De Centrale Raad van Beroep
  • vernietigt de aangevallen uitspraak voor zover daarbij het beroep in de zaak 22/3139 AOW ongegrond is verklaard, voor zover het de boete betreft;
  • verklaart het beroep in die zaak gegrond en vernietigt het besluit van 28 maart 2022 in die zaak voor zover dat ziet op de vaststelling van de boete op een bedrag van € 720,-;
  • herroept het besluit van 2 februari 2021 voor zover dit ziet op de oplegging van een boete van € 1.209,21 en bepaalt dat deze uitspraak in de plaats treedt van het vernietigde gedeelte van het besluit 28 maart 2020 in de zaak 22/3139 AOW;
  • bevestigt de aangevallen uitspraak voor het overige;
  • veroordeelt de Svb in de proceskosten van appellant tot een bedrag van € 1.674,-;
  • bepaalt dat de Svb aan appellant het in beroep en hoger beroep betaalde griffierecht van € 186,- vergoedt.

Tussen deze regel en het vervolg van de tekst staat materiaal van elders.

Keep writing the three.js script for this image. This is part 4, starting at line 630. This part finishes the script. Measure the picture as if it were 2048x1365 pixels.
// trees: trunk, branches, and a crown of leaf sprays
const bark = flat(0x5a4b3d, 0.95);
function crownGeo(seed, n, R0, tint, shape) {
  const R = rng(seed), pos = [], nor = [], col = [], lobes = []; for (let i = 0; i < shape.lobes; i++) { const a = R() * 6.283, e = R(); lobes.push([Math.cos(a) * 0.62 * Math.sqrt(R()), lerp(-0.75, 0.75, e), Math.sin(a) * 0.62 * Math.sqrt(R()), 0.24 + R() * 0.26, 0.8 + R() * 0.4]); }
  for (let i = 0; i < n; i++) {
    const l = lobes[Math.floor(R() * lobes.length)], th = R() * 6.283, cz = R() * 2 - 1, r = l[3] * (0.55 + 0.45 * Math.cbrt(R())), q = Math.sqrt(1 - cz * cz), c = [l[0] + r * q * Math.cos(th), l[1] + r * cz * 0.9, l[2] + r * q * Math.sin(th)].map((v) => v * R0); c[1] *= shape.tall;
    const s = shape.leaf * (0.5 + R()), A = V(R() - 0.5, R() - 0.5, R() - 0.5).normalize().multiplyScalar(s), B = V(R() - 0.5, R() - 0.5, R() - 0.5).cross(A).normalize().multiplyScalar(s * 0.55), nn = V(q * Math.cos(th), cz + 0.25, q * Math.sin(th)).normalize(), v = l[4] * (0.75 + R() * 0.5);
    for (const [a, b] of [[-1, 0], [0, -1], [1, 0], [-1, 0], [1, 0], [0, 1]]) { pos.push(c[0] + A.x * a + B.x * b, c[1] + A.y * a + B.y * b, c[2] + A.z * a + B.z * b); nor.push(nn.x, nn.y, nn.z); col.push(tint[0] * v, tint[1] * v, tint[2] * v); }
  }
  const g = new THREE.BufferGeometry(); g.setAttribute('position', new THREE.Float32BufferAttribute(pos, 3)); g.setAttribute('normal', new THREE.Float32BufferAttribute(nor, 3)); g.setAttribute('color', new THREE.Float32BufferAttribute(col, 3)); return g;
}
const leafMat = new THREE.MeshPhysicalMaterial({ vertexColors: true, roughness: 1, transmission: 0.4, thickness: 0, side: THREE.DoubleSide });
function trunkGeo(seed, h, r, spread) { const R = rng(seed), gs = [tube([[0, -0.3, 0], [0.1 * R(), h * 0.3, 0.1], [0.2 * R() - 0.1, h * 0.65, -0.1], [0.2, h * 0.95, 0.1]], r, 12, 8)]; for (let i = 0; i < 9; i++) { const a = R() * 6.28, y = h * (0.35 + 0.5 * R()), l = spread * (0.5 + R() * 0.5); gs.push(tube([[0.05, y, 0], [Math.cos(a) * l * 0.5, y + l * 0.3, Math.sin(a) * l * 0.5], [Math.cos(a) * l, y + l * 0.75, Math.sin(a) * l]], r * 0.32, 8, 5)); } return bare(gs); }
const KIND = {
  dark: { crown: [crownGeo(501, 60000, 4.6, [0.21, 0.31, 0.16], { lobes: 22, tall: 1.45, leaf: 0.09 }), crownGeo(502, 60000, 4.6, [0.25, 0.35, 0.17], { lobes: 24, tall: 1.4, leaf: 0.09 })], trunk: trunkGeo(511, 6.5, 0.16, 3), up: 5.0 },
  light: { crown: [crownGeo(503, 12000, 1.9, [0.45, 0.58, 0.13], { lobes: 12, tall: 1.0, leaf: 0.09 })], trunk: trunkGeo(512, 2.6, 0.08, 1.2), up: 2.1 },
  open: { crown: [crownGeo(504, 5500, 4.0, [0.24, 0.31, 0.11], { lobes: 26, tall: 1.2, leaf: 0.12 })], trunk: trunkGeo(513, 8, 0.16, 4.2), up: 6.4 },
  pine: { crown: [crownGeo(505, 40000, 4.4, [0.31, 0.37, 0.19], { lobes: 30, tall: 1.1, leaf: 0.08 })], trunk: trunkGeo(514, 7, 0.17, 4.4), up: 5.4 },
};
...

Deze uitspraak is gedaan door A. van Gijzen als voorzitter en Y. Sneevliet en F.J.L. Pennings als leden, in tegenwoordigheid van E.P.J.M. Claerhoudt, griffier. De beslissing is in het openbaar uitgesproken op 24 augustus 2023.
(getekend) A. van Gijzen
(getekend) E.P.J.M. Claerhoudt

Voetnoten

1.CRvB 6 april 2023, ECLI:NL:CRVB:2023:663.
2.In de zaak 22/3139 AOW.
3.In de zaak 22/3121 PW.
4.Vaststellen van de boete naar draagkracht (SB1243).